Innovation Strategies
Over the past several years, the Department of Defense (DoD) has initiated several new strategies and initiatives focusing on innovation. In 2014, then-Secretary of Defense, Chuck Hagel, introduced the “Third Offset” strategy to provide targeted investments in enabling technologies in support of new operational concepts to stay ahead of adversaries. The strategy is homage back to the first offset employed by President Eisenhower following the Korean War to use nuclear deterrence as a counter to numerical strength of adversaries military forces, and the second offset of the 1970s and 1980s which emphasized stealth technology and space-based intelligence, communications, and navigation platforms, enabling precision strike and other capabilities. These “offset” periods have often corresponded with post-war periods of defense budget decline in growth.

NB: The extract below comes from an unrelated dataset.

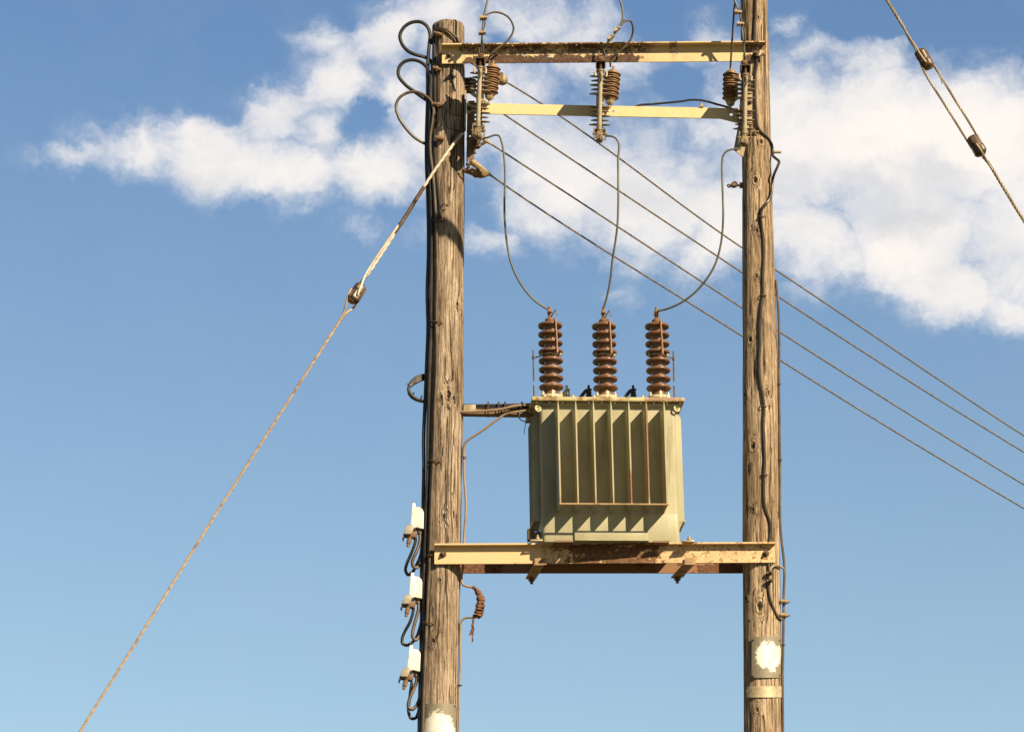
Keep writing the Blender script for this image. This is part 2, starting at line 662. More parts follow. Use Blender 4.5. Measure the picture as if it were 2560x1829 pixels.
CREAM = (.66, .50, .27)
M = {}
M['cable'] = mat_basic('black_cable', (.024, .020, .017), .40, var=.3, dirt=(.10, .075, .05), dirt_amt=.25, dirt_scale=6)
M['clamp_tan'] = mat_basic('tan_rusty_clamp', (.44, .28, .145), .6, .05, var=.4, dirt=(.16, .08, .04), dirt_amt=.7, dirt_scale=20, bmp=.4)
M['cable_brown'] = mat_basic('brown_cable', (.085, .06, .04), .5, var=.3, dirt=(.21, .15, .09), dirt_amt=.55, dirt_scale=7)
M['cable_tan'] = mat_basic('tan_cable', (.30, .21, .13), .55, var=.3, dirt=(.12, .08, .05), dirt_amt=.5, dirt_scale=8)
M['cable_grey'] = mat_basic('grey_green_wire', (.095, .095, .075), .55, var=.25, dirt=(.20, .185, .14), dirt_amt=.45, dirt_scale=8)
M['strand'] = mat_basic('steel_strand', (.27, .21, .13), .55, .3, var=.35, dirt=(.08, .055, .035), dirt_amt=.5, dirt_scale=20)
M['strand_pale'] = mat_basic('pale_steel_strand', (.70, .62, .50), .55, .1, var=.25, dirt=(.35, .2, .1), dirt_amt=.45, dirt_scale=14)
M['strand_rusty'] = mat_basic('rusty_steel_strand', (.42, .31, .205), .6, .1, var=.35, scale=30, dirt=(.17, .085, .045), dirt_amt=.7, dirt_scale=22)
M['grip'] = mat_basic('pale_wire_grip', (.45, .33, .19), .55, .1, var=.3)
M['steel'] = mat_basic('weathered_steel', (.36, .27, .17), .5, .35, var=.35, dirt=(.13, .075, .04), dirt_amt=.7, dirt_scale=18)
M['steel_dark'] = mat_basic('dark_rusty_steel', (.13, .082, .05), .6, .3, var=.4, dirt=(.05, .03, .02), dirt_amt=.6, dirt_scale=20)
M['steel_rust'] = mat_basic('brown_rusty_steel', (.22, .125, .065), .65, .1, var=.45, dirt=(.07, .04, .025), dirt_amt=.7, dirt_scale=14, bmp=.4)
M['galv'] = mat_basic('galvanised_steel', (.42, .34, .22), .5, .25, var=.25, dirt=(.2, .12, .06), dirt_amt=.6, dirt_scale=14)
M['tube'] = mat_basic('fuse_tube_fibre', (.46, .39, .28), .5, var=.15, dirt=(.3, .22, .13), dirt_amt=.5, dirt_scale=10)
M['cutout_grey'] = mat_basic('cutout_polymer', (.23, .175, .11), .6, var=.25, dirt=(.36, .29, .19), dirt_amt=.5, dirt_scale=16)
M['arrester'] = mat_basic('brown_polymer', (.265, .15, .068), .55, var=.25, dirt=(.36, .24, .12), dirt_amt=.45, dirt_scale=14)
M['porcelain'] = mat_basic('brown_porcelain', (.165, .083, .048), .30, var=.22, dirt=(.30, .18, .105), dirt_amt=.55, dirt_scale=9, bmp=.05)
M['porc_dark'] = mat_basic('dark_brown_porcelain', (.085, .05, .032), .40, var=.25, dirt=(.22, .13, .07), dirt_amt=.5, dirt_scale=14, bmp=.05)
M['tank'] = None
M['tank_pale'] = mat_basic('pale_flange_paint', (.58, .53, .33), .5, var=.2, dirt=(.3, .17, .08), dirt_amt=.6, dirt_scale=14)
M['black'] = mat_basic('black_rubber', (.035, .032, .027), .5, var=.3, dirt=(.12, .10, .075), dirt_amt=.4, dirt_scale=14)
M['white'] = mat_basic('white_plastic', (.80, .78, .72), .45, var=.1, dirt=(.46, .40, .30), dirt_amt=.55, dirt_scale=12, bmp=.03)
M['greyflap'] = mat_basic('grey_zinc_flap', (.40, .36, .29), .5, .2, var=.2, dirt=(.2, .14, .08), dirt_amt=.5)
M['tape'] = mat_basic('ragged_brown_tape', (.17, .075, .035), .85, var=.5, scale=30, dirt=(.05, .025, .015), dirt_amt=.7, dirt_scale=22, bmp=.6)
M['ground'] = mat_basic('dry_grass_ground', (.085, .075, .035), .95, var=.4, scale=.5, dirt=(.05, .055, .02), dirt_amt=.6, dirt_scale=.2)


def mat_lid():
    m, t, b, pos = new_mat('olive_lid_paint_with_rust')
    n = t.noise(pos, 6.5, 8, .66)
    nf = t.noise(pos, 40, 5, .6)
    r = t.ss(t.math('MULTIPLY_ADD', nf, .22, n), .55, .69)
    c = t.mix(t.math('MULTIPLY', t.ss(n, .35, .65), .35), (.46, .41, .22), (.36, .29, .14))
    c = t.mix(t.math('MULTIPLY', r, .85), c, t.mix(nf, (.10, .045, .02), (.30, .13, .05)))
    t.put(b.inputs['Base Color'], c)
    b.inputs['Roughness'].default_value = .55
    bump(t, b, nf, .15, .004)
    return m


def tank_colour(t, pos):
    n = t.noise(t.scale3(pos, (1, 1, .5)), 5, 6, .6)
    st = t.noise(t.scale3(pos, (1, 1, .07)), 16, 6, .65)
    st2 = t.noise(t.scale3(pos, (1, 1, .10)), 45, 4, .6)
    sp = t.noise(pos, 60, 5, .65)
    gate = t.noise(pos, 3.2, 4, .6)
    c = t.mix(t.ss(n, .38, .66), (.375, .35, .225), (.315, .292, .182))
    c = t.mix(t.math('MULTIPLY', t.math('MULTIPLY', t.ss(st, .52, .68), t.ss(gate, .36, .58)), .75), c, (.19, .145, .07))
    c = t.mix(t.math('MULTIPLY', t.ss(st2, .56, .70), .25), c, (.50, .47, .31))
    c = t.mix(t.math('MULTIPLY', t.math('MULTIPLY', t.ss(sp, .63, .68), t.ss(gate, .5, .65)), .7), c, (.20, .10, .05))
    return c, n, sp


def mat_tank():
    m, t, b, pos = new_mat('olive_tank_paint')
    c, n, sp = tank_colour(t, pos)
    t.put(b.inputs['Base Color'], c)
    t.put(b.inputs['Roughness'], t.ss(n, .3, .7, .42, .62))
    bump(t, b, t.math('MULTIPLY_ADD', sp, .3, n), .12, .004)
    return m


M['tank'] = mat_tank()
M['lid'] = mat_lid()


def mat_fin(name, z0, z1, rustz, amount):
    """fin paint with a rust run along its outer edge between two heights"""
    m, t, b, pos = new_mat(name)
    tc = t.node('ShaderNodeTexCoord')
    x, y, z = t.xyz(tc.outputs['Object'])[:3]
    nf = t.noise(pos, 55, 5, .65)
    c, n, sp = tank_colour(t, pos)
    edge = t.ss(t.math('ADD', y, t.math('MULTIPLY', t.math('SUBTRACT', nf, .5), .02)), -.180, -.204)
    rz = t.math('MULTIPLY', t.ss(z, rustz[0] - .04, rustz[0] + .04), t.ss(z, rustz[1] + .04, rustz[1] - .04))
    f = t.math('MULTIPLY', t.math('MULTIPLY', edge, rz), amount)
    c = t.mix(t.math('MULTIPLY', edge, .35), c, (.50, .42, .24))
    c = t.mix(f, c, t.mix(nf, (.14, .05, .03), (.36, .17, .08)))
    t.put(b.inputs['Base Color'], c)
    b.inputs['Roughness'].default_value = .48
    bump(t, b, t.math('ADD', n, t.math('MULTIPLY', f, nf)), .15, .005)
    return m


def mat_worn_sign(name, c0, sx, sz, seed):
    m, t, b, pos = new_mat(name)
    tc = t.node('ShaderNodeTexCoord')
    x, y, z = t.xyz(tc.outputs['Object'])[:3]
    n = t.noise(t.vec('ADD', pos, (seed, 0, 0)), 15, 9, .72)
    nn = t.noise(pos, 70, 5, .6)
    e = t.vec('LENGTH', t.comb(t.math('DIVIDE', t.math('SUBTRACT', x, c0[0]), sx), 0.0, t.math('DIVIDE', t.math('SUBTRACT', z, c0[1]), sz)))
    f = t.ss(t.math('ADD', e, t.math('MULTIPLY', t.math('SUBTRACT', t.math('MULTIPLY_ADD', nn, .35, n), .675), 1.9)), 1.03, .95)
    g = t.mix(nn, (.16, .135, .095), (.30, .26, .19))
    w = t.mix(t.ss(n, .35, .6), (.70, .65, .52), (.82, .81, .76))
    t.put(b.inputs['Base Color'], t.mix(f, g, w))
    b.inputs['Roughness'].default_value = .55
    bump(t, b, t.math('ADD', f, nn), .2, .003)
    return m


# ---------------------------------------------------------------- ground
def ground():
    mb = MB()
    R = 4000
    ring = [(0, 0, 0)] + [(R * math.cos(a * math.pi / 24), R * math.sin(a * math.pi / 24), 0) for a in range(48)]
    mb.add(ring, [(0, 1 + i, 1 + (i + 1) % 48) for i in range(48)])
    o = mb.build('ground', M['ground'], origin=(0, 0, 0))
    o['kind'] = 'structure'


ground()

# ---------------------------------------------------------------- poles
LP = [(1121, 62, 40), (1119.5, 460, 41.5), (1115.5, 1000, 43), (1107, 1350, 45), (1096, 1829, 46.5)]
RP = [(1884.5, 0, 33.5), (1893, 480, 37.5), (1900, 860, 43), (1903, 1350, 46.5), (1907, 1829, 48)]


def lerp_pole(tab, py):
    if py <= tab[0][1]:
        i = 0
    elif py >= tab[-1][1]:
        i = len(tab) - 2
    else:
        i = max(k for k in range(len(tab) - 1) if tab[k][1] <= py)
    a, b = tab[i], tab[i + 1]
    t = (py - a[1]) / (b[1] - a[1])
    return a[0] + (b[0] - a[0]) * t, a[2] + (b[2] - a[2]) * t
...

Secretary Carter has also been heavily devoted to increasing the Department's access to new entrants into the defense marketplace, as evidenced by the establishment of Defense Innovation Unit Experimental (DIUx) outposts in Silicon Valley, Boston, and Austin, and the creation of a Defense Innovation Board. Further, acquisition reform efforts, such as Better Buying Power and the Air Force’s Bending the Cost Curve intend to support efforts to maintain technological superiority. In addition, defense-wide offices, such as the Strategic Capabilities Office and Joint Rapid Acquisition Cell, and Service-specific offices, such as the Navy’s Innovation Cell or the Army and Air Force’s respective Rapid Capabilities Offices target specific types of acquisitions for various purposes.
While these initiatives vary greatly in their focus and scope, generally speaking, they rely heavily on top-level support, seek to emulate the agility of the Defense Advanced Research Projects Agency (DARPA), Intelligence Advanced Research Project Activity (IARPA), and the Special Operations Command Research, Development, and Acquisition Center (SORDAC), and rely upon special authorities to circumvent the traditional acquisition system in order to do business with new entrants. NDIA has supported DoD’s outreach efforts to bring new firms to the defense marketplace, however, we are concerned about possible negative impacts of creating more acquisition systems and the lack of specific intended outcomes for certain efforts, namely DIUx.
Over the long term, DoD is best suited to articulate clear goals for each of its innovation initiatives and how these goals interact with one another. Additionally DoD should consider sharing its Long Range Research and Development Plan, that is guiding 3rd Offset Strategy investments so that industry can invest accordingly. Ultimately, DoD’s ability to acquire the innovations its desires and do business with new firms relies upon its acquisition system and oversight practices. Without committed and sustained efforts to remove barriers to entry and the high costs to play for both traditional and nontraditional firms, the success of these efforts will be in jeopardy.